▶ Exercise brief
Restate the listing that follows word for word, without its pictures.

::::::::

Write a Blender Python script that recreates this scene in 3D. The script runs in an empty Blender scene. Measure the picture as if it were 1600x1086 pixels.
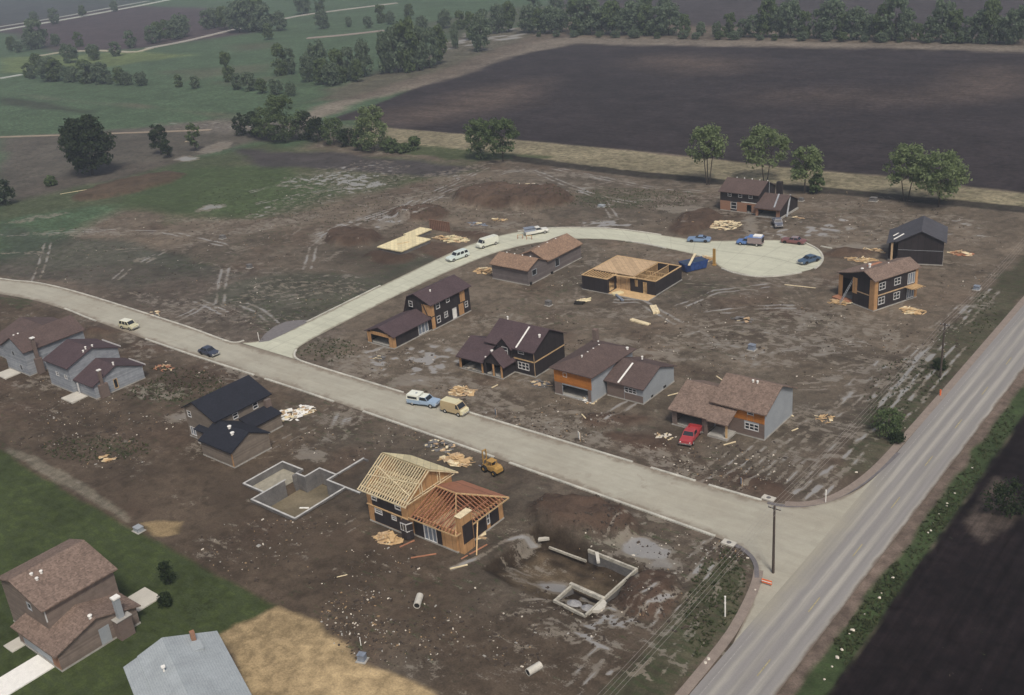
import bpy, bmesh, math, random
import numpy as np
from mathutils import Matrix, Vector
random.seed(7)
SC = bpy.context.scene
COL = SC.collection
# ---------------- camera -------------------------------------------------
FPX, PIT, ROL, HB, CH = 1640., math.radians(23.5), math.radians(-5.1), math.radians(40.7), 75.
def _roll(v):
    c, s = math.cos(ROL), math.sin(ROL)
    return np.array([c*v[0]-s*v[1], s*v[0]+c*v[1], v[2]])
UPc = _roll(np.array([0, -math.cos(PIT), -math.sin(PIT)]))
FWc = _roll(np.array([0, -math.sin(PIT), math.cos(PIT)]))
RTc = _roll(np.array([1., 0, 0]))
Yc = math.sin(HB)*RTc + math.cos(HB)*FWc
Xc = math.cos(HB)*RTc - math.sin(HB)*FWc
M = np.array([Xc, Yc, UPc])            # rows: world axes expressed in camera right/down/forward
cam = bpy.data.cameras.new('camera'); co = bpy.data.objects.new('camera', cam); COL.objects.link(co)
right, down, fwd = M[:, 0], M[:, 1], M[:, 2]
co.matrix_world = Matrix(((right[0], -down[0], -fwd[0], 0), (right[1], -down[1], -fwd[1], 0), (right[2], -down[2], -fwd[2], CH), (0, 0, 0, 1)))
cam.sensor_width = 36; cam.lens = 36*FPX/1600; cam.clip_start = 1; cam.clip_end = 9000
SC.camera = co
# ---------------- light --------------------------------------------------
SUN_EL, SUN_AZ = math.radians(55), math.radians(-38)     # azimuth measured from +X towards +Y
w = bpy.data.worlds.new('World'); SC.world = w; w.use_nodes = True
nt = w.node_tree; bg = nt.nodes['Background']
sky = nt.nodes.new('ShaderNodeTexSky'); sky.sky_type = 'NISHITA'; sky.sun_disc = False
sky.sun_elevation = SUN_EL; sky.sun_rotation = math.pi/2-SUN_AZ
sky.air_density = 1.0; sky.dust_density = 6.0; sky.ozone_density = 1.0
nt.links.new(sky.outputs[0], bg.inputs[0]); bg.inputs[1].default_value = 0.068
sl = bpy.data.lights.new('sun', 'SUN'); sl.energy = 1.5; sl.angle = math.radians(11); sl.color = (1, .95, .87)
so = bpy.data.objects.new('sun', sl); COL.objects.link(so)
sd = Vector((math.cos(SUN_EL)*math.cos(SUN_AZ), math.cos(SUN_EL)*math.sin(SUN_AZ), math.sin(SUN_EL)))
so.rotation_euler = sd.to_track_quat('Z', 'Y').to_euler(); so.location = (0, 0, 200)
SC.view_settings.view_transform = 'Standard'; SC.view_settings.look = 'None'
SC.view_settings.gamma = 1; SC.view_settings.exposure = 0.55
SC.render.engine = 'CYCLES'
try:
    SC.cycles.volume_bounces = 0; SC.cycles.max_bounces = 5; SC.cycles.diffuse_bounces = 3
    SC.cycles.volume_step_rate = 5
except Exception: pass
# ---------------- geometry helpers --------------------------------------
def W(px, py, z=0.):
    """ground point (x, y) seen at a photo pixel of the 1600 px wide survey frame"""
    r = M @ np.array([(px-800)/FPX, (py-543)/FPX, 1.]); t = (z-CH)/r[2]
    return (r[0]*t, r[1]*t)
def WL(pts, z=0.): return [W(a, b, z) for a, b in pts]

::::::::

▶ Full answer
Write a Blender Python script that recreates this scene in 3D. The script runs in an empty Blender scene. Measure the picture as if it were 1600x1086 pixels.
import bpy, bmesh, math, random
import numpy as np
from mathutils import Matrix, Vector
random.seed(7)
SC = bpy.context.scene
COL = SC.collection
# ---------------- camera -------------------------------------------------
FPX, PIT, ROL, HB, CH = 1640., math.radians(23.5), math.radians(-5.1), math.radians(40.7), 75.
def _roll(v):
    c, s = math.cos(ROL), math.sin(ROL)
    return np.array([c*v[0]-s*v[1], s*v[0]+c*v[1], v[2]])
UPc = _roll(np.array([0, -math.cos(PIT), -math.sin(PIT)]))
FWc = _roll(np.array([0, -math.sin(PIT), math.cos(PIT)]))
RTc = _roll(np.array([1., 0, 0]))
Yc = math.sin(HB)*RTc + math.cos(HB)*FWc
Xc = math.cos(HB)*RTc - math.sin(HB)*FWc
M = np.array([Xc, Yc, UPc])            # rows: world axes expressed in camera right/down/forward
cam = bpy.data.cameras.new('camera'); co = bpy.data.objects.new('camera', cam); COL.objects.link(co)
right, down, fwd = M[:, 0], M[:, 1], M[:, 2]
co.matrix_world = Matrix(((right[0], -down[0], -fwd[0], 0), (right[1], -down[1], -fwd[1], 0), (right[2], -down[2], -fwd[2], CH), (0, 0, 0, 1)))
cam.sensor_width = 36; cam.lens = 36*FPX/1600; cam.clip_start = 1; cam.clip_end = 9000
SC.camera = co
# ---------------- light --------------------------------------------------
SUN_EL, SUN_AZ = math.radians(55), math.radians(-38)     # azimuth measured from +X towards +Y
w = bpy.data.worlds.new('World'); SC.world = w; w.use_nodes = True
nt = w.node_tree; bg = nt.nodes['Background']
sky = nt.nodes.new('ShaderNodeTexSky'); sky.sky_type = 'NISHITA'; sky.sun_disc = False
sky.sun_elevation = SUN_EL; sky.sun_rotation = math.pi/2-SUN_AZ
sky.air_density = 1.0; sky.dust_density = 6.0; sky.ozone_density = 1.0
nt.links.new(sky.outputs[0], bg.inputs[0]); bg.inputs[1].default_value = 0.068
sl = bpy.data.lights.new('sun', 'SUN'); sl.energy = 1.5; sl.angle = math.radians(11); sl.color = (1, .95, .87)
so = bpy.data.objects.new('sun', sl); COL.objects.link(so)
sd = Vector((math.cos(SUN_EL)*math.cos(SUN_AZ), math.cos(SUN_EL)*math.sin(SUN_AZ), math.sin(SUN_EL)))
so.rotation_euler = sd.to_track_quat('Z', 'Y').to_euler(); so.location = (0, 0, 200)
SC.view_settings.view_transform = 'Standard'; SC.view_settings.look = 'None'
SC.view_settings.gamma = 1; SC.view_settings.exposure = 0.55
SC.render.engine = 'CYCLES'
try:
    SC.cycles.volume_bounces = 0; SC.cycles.max_bounces = 5; SC.cycles.diffuse_bounces = 3
    SC.cycles.volume_step_rate = 5
except Exception: pass
# ---------------- geometry helpers --------------------------------------
def W(px, py, z=0.):
    """ground point (x, y) seen at a photo pixel of the 1600 px wide survey frame"""
    r = M @ np.array([(px-800)/FPX, (py-543)/FPX, 1.]); t = (z-CH)/r[2]
    return (r[0]*t, r[1]*t)
def WL(pts, z=0.): return [W(a, b, z) for a, b in pts]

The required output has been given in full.